Okay. As you see regulations opening up for more commercial opportunities in the drone space, say with delivery drones or surveillance and oil and gas, do you see that market growing for you?
We certainly see some opportunities for us in the area of commercial UAS’. Actually, our Hermes 450 is flying these days in the U.S. in the commercial air space for commercial applications. We explore this market and we have certainly a lot to offer there.
If there are any additional questions, please press star, one. If you wish to cancel your request, please press star, two. Please stand by while we poll for more questions. There are no further questions at this time. Before I ask Mr.
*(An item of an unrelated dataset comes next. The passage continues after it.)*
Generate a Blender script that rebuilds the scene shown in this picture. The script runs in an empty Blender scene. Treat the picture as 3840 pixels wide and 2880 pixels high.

Machlis to go ahead with his closing statement, I would like to remind participants that a replay of this call will be available two hours after the conference ends. In the U.S., please call 1-888-326-9310; in Israel, please call 03-925-5900, and internationally please call 972-3-925-5900. A replay of the call will also be available at the company’s website, www.elbitsystems.com. Mr. Machlis, would you like to make your concluding statement?
Thank you. I would like to thank all our employees for their continued hard work. To everyone on the call, thank you for joining us today and for your continued support and interest in our company. Have a good day, and good bye.
Thank you. This concludes the Elbit Systems Limited Fourth Quarter 2015 Results conference call. Thank you for your participation. You may go ahead and disconnect.